Çalışanlar 360o performans değerlendirme yöntemi sonucunda kendisine
bildirilen sonuçlardan memnum olmayabilir, kendisine haksızlık yapıldığını
düşünebilir ve tüm çabalara rağmen ikna edilemeyebilir. Sonuç olarak performans değerlendirme kesinleşmiş bir mahkeme
kararı değildir. Çok ağır suç işleyen kişilere dahi mahkemede kendini savunma
hakkı verilirken. Hatta hukuk’ta bulunan ve halk dilinde de sık sık kullanılan
“suçluluğu kanıtlanana kadar herkes
suçsuzdur” kuralından hareketle, çalışanların performans
değerlendirme sonunda olumsuz değerlendirilen konularda kendini savunma
hakkı mutlaka olmalıdır.
Tüm çalışanların performans
değerlendirme sonuçları için başvurabileceği bir itiraz prosedürü bulunmalıdır.
Performans değerlendirme sonuçları
yazılı bir evrak niteliğinde olup çalışanın meslek hayatı boyunca saklanan bir
yazılı belgedir. Bu maksatla performans değerlendirme
sonuçlarına yapılacak itirazlarda yazılı olması gereklidir. Bu prosedürde çalışan üstü ile
tüm endişelerini tartışabilmelidir. Ayrıca çalışan kişi durumunu en üste kadar
götürebilmelidir. Ancak kişi herhangi bir güçlükle karsılaşırsa insan kaynakları
departmanında bir ilgili danışmanlık ve yardım vermeye hazır olmalıdır. Bu prosedür, itiraz komisyonları olarak isimlendirilmektedir.
Bununla beraber; değerlendirme
sonuçlarını tebliğe müteakip itiraz hakkının kullanılması için belli bir süre tanınması
(1ay, 2 ay gibi), komisyon tarafından itiraz uygun görülmez ve komisyonun
gerekçesi çalışan tarafından kabul edilmez ise personelin isteğine bağlı olarak
mahkemelere müracaat hakkının tanınması gereklidir.

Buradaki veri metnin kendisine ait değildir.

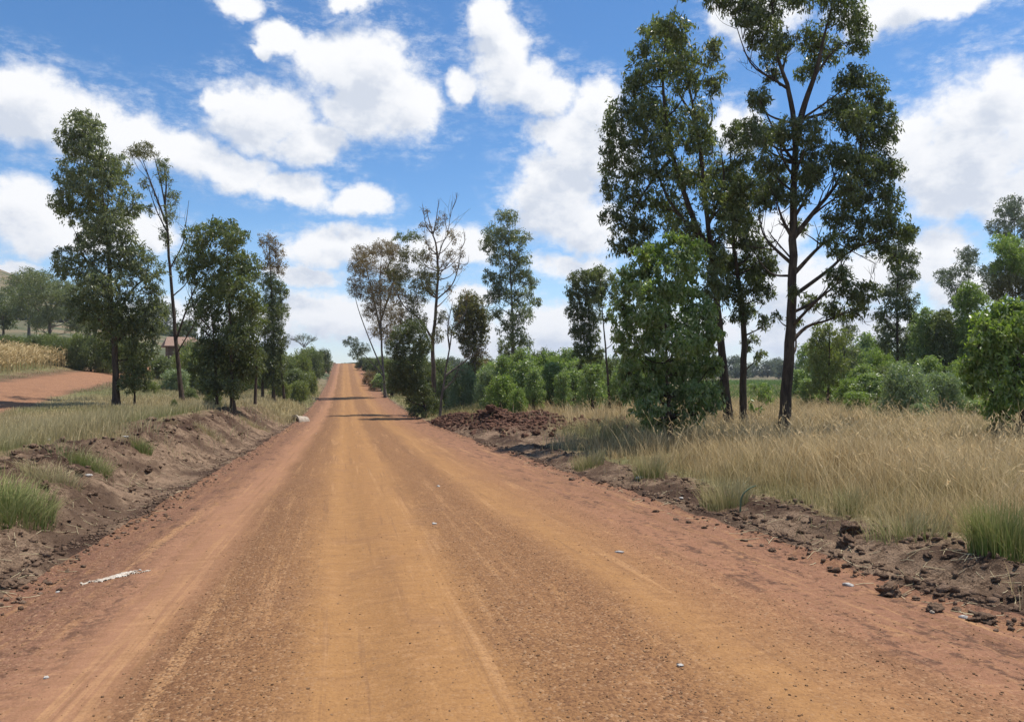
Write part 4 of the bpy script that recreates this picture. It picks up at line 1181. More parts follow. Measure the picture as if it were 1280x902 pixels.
tree('acacia_tree', 'broad tree between the tall full eucalyptus and the slender one, far behind them', [(190, 424), (190, 405), (190, 392)],
     [(176, 388, 14, 8), (192, 384, 15, 8), (206, 390, 13, 8), (180, 400, 15, 8), (202, 404, 14, 8), (190, 412, 14, 8)], 'far', 'grey', 2.2, L=.4, cov=2.0, droop=.1, seed=57, D=118)
tree('round_tree', 'small round tree beside the brown-roofed house', [(234, 424), (234, 414), (234, 408)], [(230, 406, 8, 6), (240, 408, 8, 6), (234, 414, 10, 6), (226, 412, 6, 5)], 'dark', 'dark', 1.4, L=.35, cov=2.6, seed=55, D=112)


def simple_mat(name, c1, c2, scale=8, rough=.85, bump=.4, stretch=(1, 1, 1)):
    m, nt, out = new_mat(name)
    tc = N(nt, 'ShaderNodeTexCoord')
    n = NOISE(nt, VM(nt, 'MULTIPLY', tc.outputs['Object'], stretch), scale, 6, .65)
    principled(nt, out, MIX(nt, STEP(nt, n, .32, .68), RGB(*c1), RGB(*c2)), rough, n, bump, .03, .2)
    return m


def pydata(name, verts, faces, mat, parent=None, loc=None, smooth=False):
    me = bpy.data.meshes.new(name)
    me.from_pydata([tuple(v) for v in verts], [], faces)
    me.materials.append(mat)
    if smooth:
        me.polygons.foreach_set('use_smooth', np.ones(len(me.polygons), bool))
    me.update()
    return link(name, me, parent, loc)


def box_verts(x0, x1, y0, y1, z0, z1):
    return [(x0, y0, z0), (x1, y0, z0), (x1, y1, z0), (x0, y1, z0), (x0, y0, z1), (x1, y0, z1), (x1, y1, z1), (x0, y1, z1)]


BOXF = [(0, 3, 2, 1), (4, 5, 6, 7), (0, 1, 5, 4), (1, 2, 6, 5), (2, 3, 7, 6), (3, 0, 4, 7)]


def build_house():
    D = 98
    b = gd(228, D)
    top = px_world(228, 422, D)[2] - b[2]
    root = thing('house', 'small house with a brown pitched roof on the left slope among shrubs', 'house', b, rz=-R(-18))
    wall = simple_mat('house_wall', (.10, .075, .06), (.16, .12, .09))
    roofm = simple_mat('rusty_roof', (.20, .12, .085), (.32, .21, .15), 3, .7, .5, (8, 1, 1))
    dark = simple_mat('dark_opening', (.02, .018, .015), (.04, .03, .025))
    eav = top - 1.0
    pydata('wall', box_verts(-1.9, 1.9, -1.5, 1.5, -.4, eav), BOXF, wall, root)
    rv = [(-2.4, -2.2, eav - .25), (2.4, -2.2, eav - .25), (2.4, 2.2, eav - .25), (-2.4, 2.2, eav - .25), (-1.9, 0, top), (1.4, 0, top),
          (-2.4, -2.2, eav - .13), (2.4, -2.2, eav - .13), (2.4, 2.2, eav - .13), (-2.4, 2.2, eav - .13), (-1.9, 0, top + .1), (1.4, 0, top + .1)]
    rf = [(6, 7, 11, 10), (8, 9, 10, 11), (7, 8, 11), (9, 6, 10), (0, 4, 5, 1), (2, 5, 4, 3), (1, 5, 2), (3, 4, 0), (0, 1, 7, 6), (1, 2, 8, 7), (2, 3, 9, 8), (3, 0, 6, 9)]
    pydata('roof', rv, rf, roofm, root)
    pydata('door', box_verts(-.3, .6, -1.56, -1.505, -.2, eav - .4), BOXF, dark, root)
    pydata('window', box_verts(1.0, 1.6, -1.56, -1.505, .7, 1.4), BOXF, dark, root)


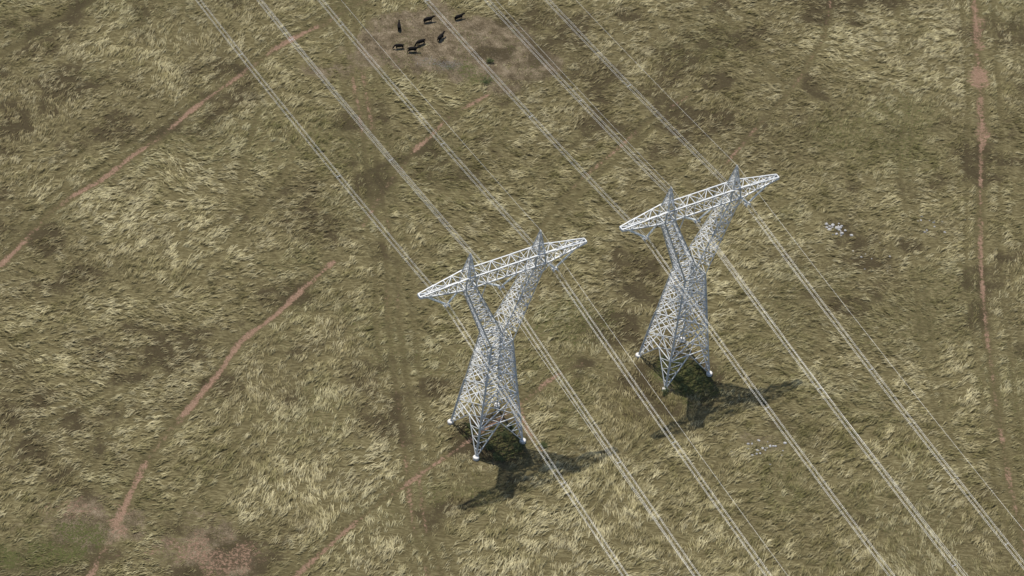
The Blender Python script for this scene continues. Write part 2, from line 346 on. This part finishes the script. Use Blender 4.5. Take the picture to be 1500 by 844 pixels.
    xs=[-18,-16.2,-14.4,-12.5,-10.6,-8.7,-6.3,-4.2,-2.1,0,2.1,4.2,6.3,8.7,10.6,12.5,14.4,16.2,18]
    def sec(x):
        u=max(0,(abs(x)-8.7)/9.3); hw=1.25-.8*u; return hw,ZB+(45.65-ZB)*u,ZT+(46.05-ZT)*u
    for i in range(len(xs)-1):
        x0,x1=xs[i],xs[i+1]; h0,b0,t0=sec(x0);h1,b1,t1=sec(x1)
        for y in(-1,1):
            T.m((x0,y*h0,b0),(x1,y*h1,b1),.26);T.m((x0,y*h0,t0),(x1,y*h1,t1),.23)
            if i%2: T.m((x0,y*h0,b0),(x1,y*h1,t1),.13)
            else: T.m((x0,y*h0,t0),(x1,y*h1,b1),.13)
            T.m((x1,y*h1,b1),(x1,y*h1,t1),.10)
        T.m((x0,-h0,b0),(x1,h1,b1),.12); T.m((x0,h0,b0),(x1,-h1,b1),.12); T.m((x1,-h1,b1),(x1,h1,b1),.11)
        if i%2: T.m((x0,-h0,t0),(x1,h1,t1),.12)
        else: T.m((x0,h0,t0),(x1,-h1,t1),.12)
        T.m((x1,-h1,t1),(x1,h1,t1),.11)
    for s in(-1,1):
        T.m((s*18,-.45,45.65),(s*18,.45,45.65),.22);T.m((s*18,-.45,46.05),(s*18,.45,46.05),.22)
        T.m((s*18,-.45,45.65),(s*18,-.45,46.05),.2);T.m((s*18,.45,45.65),(s*18,.45,46.05),.2)
    return T.mesh('steel_lattice',stm)
def lathe(v,f,p,q,prof,seg=8):
    p=Vector(p);q=Vector(q);d=(q-p);ln=d.length;d.normalize();u=d.orthogonal().normalized();w=d.cross(u);k=len(v)
    for t,r in prof:
        for j in range(seg):
            a=2*math.pi*j/seg; v.append(tuple(p+d*(t*ln)+(u*math.cos(a)+w*math.sin(a))*r))
    for i in range(len(prof)-1):
        for j in range(seg): f.append((k+i*seg+j,k+i*seg+(j+1)%seg,k+(i+1)*seg+(j+1)%seg,k+(i+1)*seg+j))
    f.append(tuple(k+j for j in range(seg))[::-1]); f.append(tuple(k+(len(prof)-1)*seg+j for j in range(seg)))
ZA=40.75; SP=11.76; HX=.44; HZ=.2
def build_ins():
    v=[];f=[]
    for k in(-1,0,1):
        bot=(k*SP,0,ZA+.3)
        tops=[(-5.3,0,44.5),(5.3,0,44.5)] if k==0 else [(k*16.6,0,45.2),(k*9.0,0,44.4)]
        for tp in tops:
            nD=20; pr=[(0,.03),(.06,.03)]
            for i in range(nD):
                t0=.06+.86*i/nD; dt=.86/nD; pr+=[(t0,.08),(t0+dt*.15,.22),(t0+dt*.6,.20),(t0+dt*.75,.08)]
            pr+=[(.93,.03),(1,.03)]
            lathe(v,f,tp,bot,pr,8)
    me=bpy.data.meshes.new('insulator_strings'); me.from_pydata(v,[],f); me.materials.append(im); return me
def build_yoke():
    T=Lat()
    for k in(-1,0,1):
        x=k*SP
        for dz in(-HZ,HZ):
            T.m((x-.52,0,ZA+dz),(x+.52,0,ZA+dz),.16)
        for dx in(-HX,HX):
            T.m((x+dx,0,ZA-.24),(x+dx,0,ZA+.24),.14)
            for dz in(-HZ,HZ): T.m((x+dx,-.5,ZA+dz),(x+dx,.5,ZA+dz),.13)
        T.m((x,0,ZA+.16),(x,0,ZA+.46),.2)
    return T.mesh('suspension_yokes',stm)
tm=build_tower_mesh(); ime=build_ins(); ym=build_yoke()
v=[];f=[]
for sx_ in(-1,1):
    for sy_ in(-1,1): lathe(v,f,(sx_*WB,sy_*WB,-.8),(sx_*WB,sy_*WB,.7),[(0,.62),(.93,.62),(1,.52)],14)
fm=bpy.data.meshes.new('concrete_footings'); fm.from_pydata(v,[],f); fm.materials.append(cm)
AZ=.58213; TW=[(-2.037,-41.828),(34.705,-17.712)]
for c0 in TW:
    e=empty('transmission_tower',(c0[0],c0[1],0),AZ)
    for nm,m_ in(('steel_lattice',tm),('insulator_strings',ime),('suspension_yokes',ym),('concrete_footings',fm)):
        o=link(bpy.data.objects.new(nm,m_)); o.parent=e
# wires
A1,BB=.1145,.00033
def wire(v,f,x,z0,off,r,a=A1,b=BB,Lw=340,seg=5):
    ys=np.concatenate([-np.linspace(Lw,0,60,endpoint=False),np.linspace(0,Lw,61)]); k=len(v)
    for y in ys:
        z=z0-a*abs(y)+b*y*y
        for j in range(seg):
            an=2*math.pi*j/seg; v.append((x+off[0]+r*math.cos(an),y,z+off[1]+r*math.sin(an)))
    for i in range(len(ys)-1):
        for j in range(seg): f.append((k+i*seg+j,k+i*seg+(j+1)%seg,k+(i+1)*seg+(j+1)%seg,k+(i+1)*seg+j))
meshes=[]
for k in(-1,0,1):
    v=[];f=[]
    for ox in(-HX,HX):
        for oz in(-HZ,HZ): wire(v,f,k*SP,ZA,(ox,oz),.0165)
    me=bpy.data.meshes.new('conductor_bundle'); me.from_pydata(v,[],f); me.materials.append(wm)
    T=Lat()
    for y in np.arange(-315,316,45.):
        if abs(y)<1: continue
        z=ZA-A1*abs(y)+BB*y*y
        for s in(-1,1): T.m((k*SP-HX,y,z-HZ*s),(k*SP+HX,y,z+HZ*s),.045)
    meshes.append((me,T.mesh('bundle_spacers',stm)))
sh=[]
for k in(-1,1):
    v=[];f=[]; wire(v,f,k*7.52,52.7,(0,0),.015,.095,.00027)
    me=bpy.data.meshes.new('shield_strand'); me.from_pydata(v,[],f); me.materials.append(wm); sh.append(me)
for c0 in TW:
    for me,sp in meshes:
        e=empty('power_line',(c0[0],c0[1],0),AZ)
        for nm,m_ in(('conductors',me),('spacers',sp)):
            o=link(bpy.data.objects.new(nm,m_)); o.parent=e
    for me in sh:
        o=link(bpy.data.objects.new('shield_wire',me)); o.location=(c0[0],c0[1],0); o.rotation_euler=(0,0,AZ)

# ------------------------------------------------------------------ cattle
hm,nt,bs=mat('black_hide'); tcs=N(nt,'ShaderNodeTexCoord').outputs['Object']
nt.links.new(ramp(nt,noise(nt,tcs,5,4),[(.3,(.004,.004,.004)),(.7,(.012,.010,.009))]),bs.inputs['Base Color']); bs.inputs['Roughness'].default_value=.85; bs.inputs['Specular IOR Level'].default_value=.12
def cow(loc,head,graze=False,size=1.,step=.1):
    g=graze
    V=[((0,-.78,1.12),.33),((0,-.25,1.03),.41),((0,.38,1.02),.41),((0,.78,1.12),.27),((0,1.12,.82) if g else (0,1.1,1.32),.18),
       ((0,1.28,.42) if g else (0,1.30,1.36),.16),((0,1.48,.14) if g else (0,1.62,1.16),.095),((0,-1.06,1.18),.09),((0,-1.17,.72),.035),((0,-1.16,.42),.05)]
    E=[(0,1),(1,2),(2,3),(3,4),(4,5),(5,6),(0,7),(7,8),(8,9)]
    for s in(-1,1):
        k=len(V); d_=step*s
        V+=[((s*.2,.55,.78),.17),((s*.2,.57+d_*.6,.42),.085),((s*.2,.53+d_,.05),.075)]; E+=[(2,k),(k,k+1),(k+1,k+2)]
        k=len(V); V+=[((s*.2,-.70,.82),.2),((s*.2,-.96-d_*.6,.48),.09),((s*.2,-.88-d_,.05),.075)]; E+=[(0,k),(k,k+1),(k+1,k+2)]
        k=len(V); b=V[5][0]; V+=[((s*.22,b[1]-.08,b[2]+.08),.04)]; E+=[(5,k)]
    me=bpy.data.meshes.new('cow'); me.from_pydata([p for p,_ in V],E,[]); me.materials.append(hm)
    o=bpy.data.objects.new('cow',me); link(o)
    md=o.modifiers.new('skin','SKIN'); sv=me.skin_vertices[0].data
    for i,(p,r) in enumerate(V):
        sv[i].radius=(r*.92,r); sv[i].use_root=(i==0)
    sd=o.modifiers.new('sub','SUBSURF'); sd.levels=2; sd.render_levels=2
    z=float(height(np.array([loc[0]]),np.array([loc[1]]))[0])
    o.location=(loc[0],loc[1],z-.02); o.rotation_euler=(0,0,math.radians(head)-math.pi/2); o.scale=(size,)*3
cow((-32.0,80.5),97,False,1.05); cow((-25.6,84.0),28,False,1.1); cow((-18.7,86.2),35,False,1.02)
cow((-22.2,78.2),63,False,1.12); cow((-26.6,75.7),218,True,1.1); cow((-28.1,72.8),12,False,1.1,.2); cow((-31.3,73.5),192,True,1.0)

# ------------------------------------------------------------------ shrubs and rocks
lm,nt,bs=mat('shrub_leaves'); tcs=N(nt,'ShaderNodeTexCoord').outputs['Object']
nt.links.new(ramp(nt,noise(nt,tcs,3,3),[(.3,(.04,.05,.014)),(.55,(.085,.10,.028)),(.75,(.17,.18,.06))]),bs.inputs['Base Color']); bs.inputs['Roughness'].default_value=.7
bk,nt,bs=mat('shrub_bark'); tcs=N(nt,'ShaderNodeTexCoord').outputs['Object']
nt.links.new(ramp(nt,noise(nt,tcs,8,3),[(.3,(.06,.045,.03)),(.7,(.14,.11,.08))]),bs.inputs['Base Color'])
def shrub(x,y,r,hh,nl=420):
    z=float(height(np.array([x]),np.array([y]))[0]); v=[];f=[];mi=[]
    for i in range(7):
        a=random.uniform(0,6.28); rr=r*random.uniform(.3,.7); nf=len(f)
        lathe(v,f,(0,0,-.05),(rr*math.cos(a),rr*math.sin(a),hh*random.uniform(.5,.85)),[(0,.05),(1,.015)],5); mi+=[1]*(len(f)-nf)
    cl=[(Vector((random.gauss(0,r*.45),random.gauss(0,r*.45),hh*random.uniform(.3,.85))),r*random.uniform(.25,.45)) for _ in range(9)]
    for i in range(nl):
        c_,cr=random.choice(cl); p=c_+Vector((random.gauss(0,1),random.gauss(0,1),random.gauss(0,.8)))*cr*.6
        if p.z<.03: p.z=.05
        u=Vector((random.gauss(0,1),random.gauss(0,1),random.gauss(0,.6))).normalized(); w_=u.orthogonal().normalized()*.5; s=random.uniform(.07,.15); k=len(v)
        v+=[tuple(p-u*s),tuple(p+w_*s),tuple(p+u*s),tuple(p-w_*s)]; f.append((k,k+1,k+2,k+3)); mi.append(0)
    me=bpy.data.meshes.new('shrub'); me.from_pydata(v,[],f); me.materials.append(lm); me.materials.append(bk); me.polygons.foreach_set('material_index',mi)
    o=link(bpy.data.objects.new('shrub',me)); o.location=(x,y,z)
for a in [(33.2,-26.2,1.0,1.5),(9.4,-43.6,1.1,1.0),(1.4,-42.3,1.3,1.3),(-10.7,65.5,1.2,1.1),(-10.6,72.,1.0,.9),(38.1,-19.6,1.4,1.3),(36.0,-17.4,1.1,1.0),
          (35.6,-21.5,1.,.9),(39.6,-17.6,.9,.8),(-1.,-46.2,1.0,.8),(2.8,-40.,.9,.7),(-3.6,-43.6,.8,.7),(32.4,-16.4,.8,.7),(40.6,-21.8,1.,.8),(37.,-24.3,.9,.7),(.6,-48.6,1.,.7),(4.4,-45.3,1.1,.8),(-5.6,-40.6,.8,.6)]: shrub(*a)
rm,nt,bs=mat('pale_rock'); tcs=N(nt,'ShaderNodeTexCoord').outputs['Object']
nt.links.new(ramp(nt,noise(nt,tcs,3,5),[(.3,(.26,.25,.24)),(.7,(.5,.49,.47))]),bs.inputs['Base Color']); bs.inputs['Roughness'].default_value=.9
def rocks(x,y,n_,sp,s0,s1):
    bm=bmesh.new()
    for i in range(n_):
        a=random.gauss(0,sp);b=random.gauss(0,sp*.6); s=random.uniform(s0,s1)
        z=float(height(np.array([x+a]),np.array([y+b]))[0])
        r=bmesh.ops.create_icosphere(bm,subdivisions=2,radius=s)
        sc=Vector((random.uniform(.8,1.5),random.uniform(.7,1.1),random.uniform(.5,.8)))
        for q_ in r['verts']:
            c_=q_.co; c_*=1+.28*(random.random()-.5); q_.co=Vector((c_.x*sc.x+a,c_.y*sc.y+b,c_.z*sc.z+z+s*.2))
    me=bpy.data.meshes.new('rock_cluster'); bm.to_mesh(me); bm.free(); me.materials.append(rm); o=link(bpy.data.objects.new('rock_cluster',me)); o.location=(x,y,0)
rocks(68.1,29.5,12,1.2,.15,.5); rocks(69.8,27.3,9,1.0,.15,.42); rocks(90.5,33.2,14,3.0,.1,.32); rocks(53.5,-38.,24,2.8,.1,.34); rocks(75,20,8,4,.08,.25)

# ------------------------------------------------------------------ camera, sun, sky
D,th,rho=622.438,.77383,.10512
C=Vector((0,-D*math.cos(th),D*math.sin(th))); F=Vector((0,math.cos(th),-math.sin(th))); r0=Vector((1,0,0)); u0=Vector((0,math.sin(th),math.cos(th)))
u=math.cos(rho)*u0-math.sin(rho)*r0; r=math.cos(rho)*r0+math.sin(rho)*u0
cam=bpy.data.cameras.new('camera'); cam.lens=4346.47*36/1500; cam.sensor_width=36; cam.clip_start=1; cam.clip_end=20000
o=link(bpy.data.objects.new('camera',cam))
M=Matrix((( r.x,u.x,-F.x,C.x),(r.y,u.y,-F.y,C.y),(r.z,u.z,-F.z,C.z),(0,0,0,1))); o.matrix_world=M; scene.camera=o
sd=Vector((11.3,-10.85,-45.8)).normalized()
sl=bpy.data.lights.new('sun','SUN'); sl.energy=4.5; sl.angle=math.radians(.6); sl.color=(1,.95,.87)
so_=link(bpy.data.objects.new('sun',sl)); so_.rotation_euler=sd.to_track_quat('-Z','Y').to_euler(); so_.location=(0,0,200)
w=bpy.data.worlds.new('World'); scene.world=w; w.use_nodes=True; nt=w.node_tree
sk=nt.nodes.new('ShaderNodeTexSky'); sk.sky_type='NISHITA'; sk.sun_disc=False; sk.sun_elevation=math.asin(-sd.z); sk.sun_rotation=math.atan2(-sd.x,-sd.y)%(2*math.pi)
bg=nt.nodes['Background']; bg.inputs[1].default_value=.12; nt.links.new(sk.outputs[0],bg.inputs[0])
scene.view_settings.view_transform='Standard'; scene.view_settings.look='None'; scene.view_settings.exposure=0
print('locks',n)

Bu komisyonda bulunan personel, örgüt içerisinden seçilen orta veya üst
yöneticilerden olabileceği gibi, İnsan kaynakları departmanı
bünyesinde de kurulabilir. Şayet
işletmede sendika varsa itiraz prosedüründe sendika yetkililerinin de katılımı
yararlı olacaktır. Ancak seçilecek heyet içerisinde bulunan kişilere
birbirlerini etkilemeyecek ortam mutlaka yaratılmalıdır. Komisyonun her
seferinde başka kişilerden oluşması, kurulu tek merkezde toplamak yerine kurul
üyeleri birbirlerini tanımadan yazıyla her üyeden fikir alınıp, sonuçlarının
insan kaynakları departmanı tarafından değerlendirilmesinin
daha faydalı sonuçlar vereceği düşünülmektedir.
Yukarıda bahsedilen
hususlar, başta bürokratik örgüt yapılanmaları olmak üzere tüm geleneksel örgüt
yönetimlerinde kabul edilemez görülebilir. Ancak zaman alsa da tüm örgütler ve
bireyler değişime ayak uydurmak zorunda kalacaklardır.